Sharif withdrew his party's ministers from Prime Minister Yousaf Raza Gilani's cabinet in May, after Zardari backtracked on a commitment to restore judges dismissed by President Pervez Musharraf last November during six weeks of emergency rule.

"Tomorrow's meeting, I think, should literally be an effective meeting ... I think it should also be decisive," Sharif told journalists in the eastern city of Lahore.

The two-time prime minister was due to meet Zardari, the widower of the late Benazir Bhutto, in Islamabad.

The outcome could determine the fate of Musharraf, who came to power as a general after overthrowing Sharif in a 1999 coup, and the chances of the new civilian government surviving a tortuous beginning.

Sharif wants wheels set in motion to impeach Musharraf but Zardari has so far warded off a confrontation with a president who neither the army nor the United States wants humiliated.

Sharif said he wrote to Zardari on July 16 asking him to immediately convene a parliamentary session to restore the deposed Supreme Court judges.

"I have also said that we should impeach the dictator who twice violated the constitution and committed high treason," he said. "If there is no progress then we will have to take some decision."

Gilani's government is faced with Islamist militancy across Pakistan's northwest, an economy at risk of meltdown, acute power shortages and higher fuel and food prices that have hit the poor majority among the Muslim nation's 160 million people.

To add to its problems, the United States has shown mistrust of Pakistan's main military intelligence agency, questioning whether it was involved in a suicide car bomb attack outside the Indian embassy in Kabul last month.

With so much uncertainty, Pakistan's main stock index dropped 3 percent on Monday to hit a near 23-month low, and stood 37 percent below where it started the year.

The rupee is touching all-time lows and the country's total foreign currency reserves barely cover three months of imports.

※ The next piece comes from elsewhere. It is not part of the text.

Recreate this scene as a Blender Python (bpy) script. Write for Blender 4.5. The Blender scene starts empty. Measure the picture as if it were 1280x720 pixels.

"Politics, both domestic and international, along with the macroeconomic scenario are now going to shape the future direction of the market," said Asad Iqbal, managing director at Ismail Iqbal Securities Ltd.

While U.S. ally Musharraf remains overwhelmingly unpopular after the defeat of his allies in a February elections, many people are rapidly losing faith in the new civilian leaders to pull the country round.